#### THE EXERCISE
Skipping all pictures, set down the lines of the listing from the first through the one with "CAM.z), (0, 0, 0, 1)))".

= = =

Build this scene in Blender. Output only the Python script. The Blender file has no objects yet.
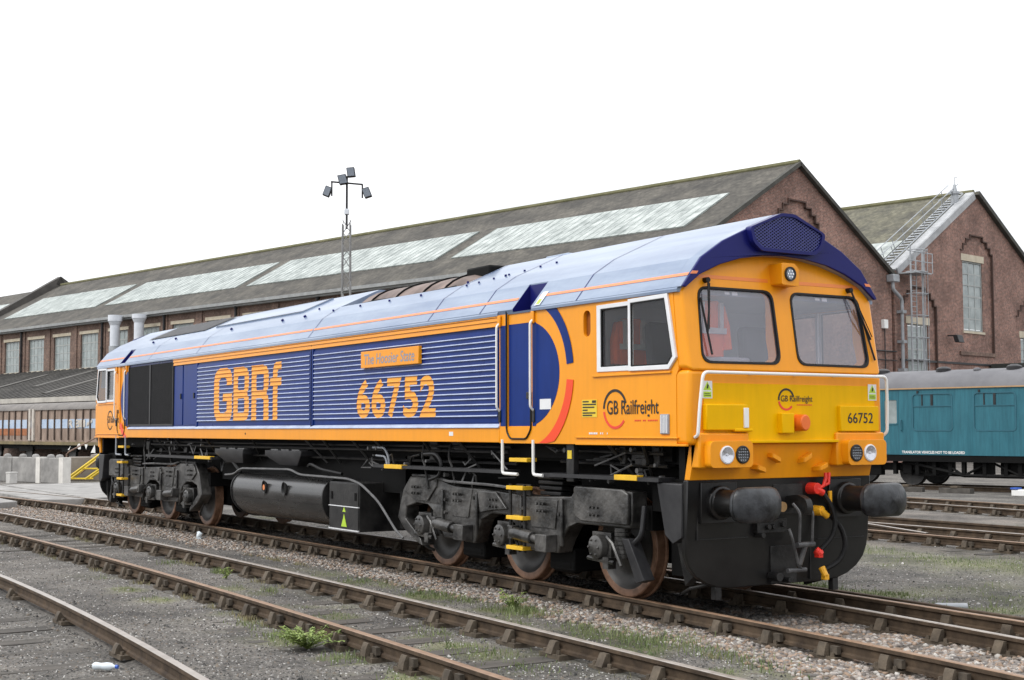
import bpy, bmesh, math, random
import numpy as np
from mathutils import Vector, Matrix
from mathutils.geometry import tessellate_polygon
random.seed(66); RNG = np.random.default_rng(752)
S = bpy.context.scene
PI = math.pi; R_ = math.radians

# ------------------------------------------------------------------ camera
cam_d = bpy.data.cameras.new('camera'); cam = bpy.data.objects.new('camera', cam_d)
S.collection.objects.link(cam); S.camera = cam
cam_d.sensor_width = 36.0; cam_d.lens = 1373.05 / 1024 * 36.0
cam_d.clip_start = 0.1; cam_d.clip_end = 3000
_yaw, _pit, _rol = R_(147.575473), R_(3.71094), R_(-0.11039)
_F = Vector((math.cos(_pit)*math.cos(_yaw), math.cos(_pit)*math.sin(_yaw), math.sin(_pit)))
_R = Vector((math.sin(_yaw), -math.cos(_yaw), 0)); _U = _R.cross(_F)
_R2 = _R*math.cos(_rol) + _U*math.sin(_rol); _U2 = -_R*math.sin(_rol) + _U*math.cos(_rol)
CAM = Vector((20.3614, -9.8125, 1.7819))
cam.matrix_world = Matrix(((_R2.x, _U2.x, -_F.x, CAM.x), (_R2.y, _U2.y, -_F.y, CAM.y), (_R2.z, _U2.z, -_F.z, CAM.z), (0, 0, 0, 1)))

# ------------------------------------------------------------------ overcast sky and soft sun
SUN_EL, SUN_AZ = R_(48), R_(-100)          # azimuth as an XY angle of the direction towards the sun
w = bpy.data.worlds.new('World'); S.world = w; w.use_nodes = True
nt = w.node_tree; N = nt.nodes; Lk = nt.links
for n in list(N): N.remove(n)
out = N.new('ShaderNodeOutputWorld'); bg = N.new('ShaderNodeBackground'); Lk.new(bg.outputs[0], out.inputs[0])
sky = N.new('ShaderNodeTexSky'); sky.sky_type = 'NISHITA'; sky.sun_disc = False
sky.sun_elevation = SUN_EL; sky.sun_rotation = PI/2 - SUN_AZ
tc = N.new('ShaderNodeTexCoord')
sep = N.new('ShaderNodeSeparateXYZ'); Lk.new(tc.outputs['Generated'], sep.inputs[0])
nz = N.new('ShaderNodeTexNoise'); nz.inputs['Scale'].default_value = 2.6; nz.inputs['Detail'].default_value = 5
mp = N.new('ShaderNodeMapping'); mp.inputs['Scale'].default_value = (1, 1, 3.0)
Lk.new(tc.outputs['Generated'], mp.inputs[0]); Lk.new(mp.outputs[0], nz.inputs['Vector'])
cr = N.new('ShaderNodeValToRGB')
cr.color_ramp.elements[0].position = .30; cr.color_ramp.elements[0].color = (.68, .70, .74, 1)
cr.color_ramp.elements[1].position = .62; cr.color_ramp.elements[1].color = (1.06, 1.06, 1.07, 1)
Lk.new(nz.outputs['Fac'], cr.inputs[0])
mr = N.new('ShaderNodeMapRange'); mr.inputs['From Min'].default_value = 0; mr.inputs['From Max'].default_value = 1
mr.inputs['To Min'].default_value = 9.6; mr.inputs['To Max'].default_value = 18.0        # overcast: the zenith is brighter than the horizon
Lk.new(sep.outputs['Z'], mr.inputs[0])
mul = N.new('ShaderNodeVectorMath'); mul.operation = 'SCALE'
Lk.new(cr.outputs[0], mul.inputs[0]); Lk.new(mr.outputs[0], mul.inputs['Scale'])
mix = N.new('ShaderNodeMix'); mix.data_type = 'RGBA'; mix.inputs[0].default_value = .93
Lk.new(sky.outputs[0], mix.inputs[6]); Lk.new(mul.outputs[0], mix.inputs[7])
Lk.new(mix.outputs[2], bg.inputs[0]); bg.inputs[1].default_value = 0.10
sun_d = bpy.data.lights.new('sun', 'SUN'); sun = bpy.data.objects.new('sun', sun_d); S.collection.objects.link(sun)
sun_d.energy = 1.3; sun_d.angle = R_(22); sun_d.color = (1, .97, .92)
_sd = Vector((math.cos(SUN_EL)*math.cos(SUN_AZ), math.cos(SUN_EL)*math.sin(SUN_AZ), math.sin(SUN_EL)))
sun.rotation_euler = (-_sd).to_track_quat('-Z', 'Y').to_euler()
S.view_settings.view_transform = 'Standard'; S.view_settings.look = 'None'
S.view_settings.exposure = 0.36; S.view_settings.gamma = 1.0; S.view_settings.use_curve_mapping = False

# ------------------------------------------------------------------ materials
MATS = {}
def M(name, col, rough=.6, var=.15, scale=2.0, col2=None, metal=0, coat=0, bump=0, bscale=30, spec=.5, thr=(.35, .7), det=6, stretch=(1, 1, 1), grime=0):
    """Principled material whose colour wanders by noise read at the point's place in the world."""
    m = bpy.data.materials.new(name); m.use_nodes = True; MATS[name] = m
    t = m.node_tree; n = t.nodes; l = t.links; b = n['Principled BSDF']
    g = n.new('ShaderNodeNewGeometry'); mpn = n.new('ShaderNodeMapping'); mpn.inputs['Scale'].default_value = stretch
    l.new(g.outputs['Position'], mpn.inputs[0])
    no = n.new('ShaderNodeTexNoise'); no.inputs['Scale'].default_value = scale; no.inputs['Detail'].default_value = det; no.inputs['Roughness'].default_value = .62
    l.new(mpn.outputs[0], no.inputs['Vector'])
    r = n.new('ShaderNodeValToRGB'); e = r.color_ramp.elements
    e[0].position, e[1].position = thr
    c2 = col2 or tuple(min(1, c*(1+var)) for c in col); c1 = col if col2 else tuple(c*(1-var) for c in col)
    e[0].color = (*c1, 1); e[1].color = (*c2, 1)
    l.new(no.outputs['Fac'], r.inputs[0]); l.new(r.outputs[0], b.inputs['Base Color'])
    mrn = n.new('ShaderNodeMapRange'); mrn.inputs['To Min'].default_value = max(.03, rough-.09); mrn.inputs['To Max'].default_value = min(1, rough+.09)
    l.new(no.outputs['Fac'], mrn.inputs[0]); l.new(mrn.outputs[0], b.inputs['Roughness'])
    b.inputs['Metallic'].default_value = metal; b.inputs['Coat Weight'].default_value = coat; b.inputs['Coat Roughness'].default_value = .12
    b.inputs['Specular IOR Level'].default_value = spec
    if grime:     # thin run-down streaks and blotches of dirt
        mg = n.new('ShaderNodeMapping'); mg.inputs['Scale'].default_value = (7, 7, .55); l.new(g.outputs['Position'], mg.inputs[0])
        ng = n.new('ShaderNodeTexNoise'); ng.inputs['Scale'].default_value = 1.6; ng.inputs['Detail'].default_value = 9; ng.inputs['Roughness'].default_value = .68; l.new(mg.outputs[0], ng.inputs['Vector'])
        rg = n.new('ShaderNodeValToRGB'); rg.color_ramp.elements[0].position = .34; rg.color_ramp.elements[1].position = .60
        rg.color_ramp.elements[0].color = (1-grime, 1-grime*.98, 1-grime*.92, 1); rg.color_ramp.elements[1].color = (1, 1, 1, 1); l.new(ng.outputs['Fac'], rg.inputs[0])
        xg = n.new('ShaderNodeMix'); xg.data_type = 'RGBA'; xg.blend_type = 'MULTIPLY'; xg.inputs[0].default_value = 1
        l.new(r.outputs[0], xg.inputs[6]); l.new(rg.outputs[0], xg.inputs[7]); l.new(xg.outputs[2], b.inputs['Base Color'])
    if bump:
        n2 = n.new('ShaderNodeTexNoise'); n2.inputs['Scale'].default_value = bscale; n2.inputs['Detail'].default_value = 4
        l.new(mpn.outputs[0], n2.inputs['Vector'])
        bp = n.new('ShaderNodeBump'); bp.inputs['Strength'].default_value = bump; bp.inputs['Distance'].default_value = .02
        l.new(n2.outputs['Fac'], bp.inputs['Height']); l.new(bp.outputs[0], b.inputs['Normal'])
    return m
def lin(r, g, b): return tuple(((c/255+.055)/1.055)**2.4 if c > 10 else c/255/12.92 for c in (r, g, b))

ORANGE = M('orange_paint', (.84, .315, .006), .34, .05, .9, coat=.08, spec=.32, grime=.06)
YELLOW = M('warning_yellow_paint', (.82, .455, .001), .36, .06, 1.2, spec=.1, grime=.06)
BLUE = M('blue_paint', (.007, .030, .178), .30, .14, .9, spec=.12, grime=.14)
DBLUE = M('hood_blue_paint', (.009, .011, .115), .33, .1, .9, coat=.02, spec=.2)
ROOFB = M('faded_skylit_roof_blue', (.115, .172, .285), .36, .12, 1.3, col2=(.27, .335, .435), coat=.35, spec=.6, grime=.06, stretch=(.35, 2, 2), det=9)  # pale tone also paints in the sky's sheen on the roof
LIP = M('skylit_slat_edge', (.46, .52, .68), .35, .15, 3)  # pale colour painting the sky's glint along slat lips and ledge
LSTRIPE = M('salmon_stripe', (.80, .24, .09), .4, .08, 2)
RED = M('red_paint', (.72, .055, .025), .38, .08, 2)
WHITE = M('white_paint', (.78, .78, .76), .35, .05, 3)
BLACK = M('underframe_black', (.009, .009, .0095), .42, .4, 4, spec=.3, col2=(.034, .033, .032), bump=.15, bscale=25)
BLACKG = M('gloss_black_paint', (.012, .012, .0125), .27, .3, 2.2, spec=.5, col2=(.034, .033, .032), coat=.15, stretch=(.5, 1, 2.5))
BOGIE = M('dusty_bogie_grey', (.011, .0108, .0105), .34, .4, 3.2, spec=.55, col2=(.115, .110, .104), bump=.35, bscale=16, thr=(.40, .74), det=10)
SOOT = M('soot_black', (.004, .004, .004), .7, .3, 3, spec=.15)
RUBBER = M('rubber', (.007, .007, .0075), .5, .3, 6, spec=.3)
BUFFER = M('greased_buffer_grey', (.009, .0095, .011), .38, .3, 7, spec=.35, col2=(.05, .054, .06), bump=.15, bscale=30)
STEEL = M('bright_steel', (.52, .50, .48), .3, .15, 8, metal=1)
ALU = M('window_frame_alloy', (.72, .73, .75), .32, .05, 5)
TREAD = M('rusty_wheel_rim', (.105, .055, .032), .5, .3, 9, spec=.3, col2=(.22, .125, .08))
WHEELD = M('oily_wheel_disc', (.012, .0115, .011), .40, .35, 4, spec=.3, col2=(.05, .046, .042))
STEPY = M('step_yellow', (.78, .46, .02), .45, .1, 6)
LABELW = M('label_white', (.72, .73, .74), .5, .04, 9)
LABELY = M('label_yellow', (.72, .52, .03), .45, .06, 9)
LABELG = M('label_lime', (.42, .62, .04), .45, .06, 9)
INK = M('black_ink', (.018, .014, .012), .5, .2, 9)
GREYP = M('plate_grey', (.28, .30, .33), .45, .12, 12)
FROST = M('steel_grey_letter', (.25, .27, .33), .4, .1, 12)
HIVIS = M('hi_vis_orange_cloth', (.98, .13, .015), .8, .15, 8)
REFL = M('reflective_tape', (.55, .55, .55), .4, .1, 8)
CABGREY = M('cab_lining_grey', (.46, .47, .52), .7, .1, 2)
SEATC = M('seat_cloth', (.035, .038, .05), .85, .2, 9)
CHROME = M('lamp_reflector', (.85, .86, .88), .12, .03, 9, metal=1)
SILENC = M('heat_scorched_casing', (.075, .05, .04), .6, .3, 2.6, col2=(.24, .175, .15), det=9)
MESHD = M('dark_radiator_mesh', (.008, .008, .009), .5, .3, 6)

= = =

#### EXERCISE OUTPUT
Build this scene in Blender. Output only the Python script. The Blender file has no objects yet.
import bpy, bmesh, math, random
import numpy as np
from mathutils import Vector, Matrix
from mathutils.geometry import tessellate_polygon
random.seed(66); RNG = np.random.default_rng(752)
S = bpy.context.scene
PI = math.pi; R_ = math.radians

# ------------------------------------------------------------------ camera
cam_d = bpy.data.cameras.new('camera'); cam = bpy.data.objects.new('camera', cam_d)
S.collection.objects.link(cam); S.camera = cam
cam_d.sensor_width = 36.0; cam_d.lens = 1373.05 / 1024 * 36.0
cam_d.clip_start = 0.1; cam_d.clip_end = 3000
_yaw, _pit, _rol = R_(147.575473), R_(3.71094), R_(-0.11039)
_F = Vector((math.cos(_pit)*math.cos(_yaw), math.cos(_pit)*math.sin(_yaw), math.sin(_pit)))
_R = Vector((math.sin(_yaw), -math.cos(_yaw), 0)); _U = _R.cross(_F)
_R2 = _R*math.cos(_rol) + _U*math.sin(_rol); _U2 = -_R*math.sin(_rol) + _U*math.cos(_rol)
CAM = Vector((20.3614, -9.8125, 1.7819))
cam.matrix_world = Matrix(((_R2.x, _U2.x, -_F.x, CAM.x), (_R2.y, _U2.y, -_F.y, CAM.y), (_R2.z, _U2.z, -_F.z, CAM.z), (0, 0, 0, 1)))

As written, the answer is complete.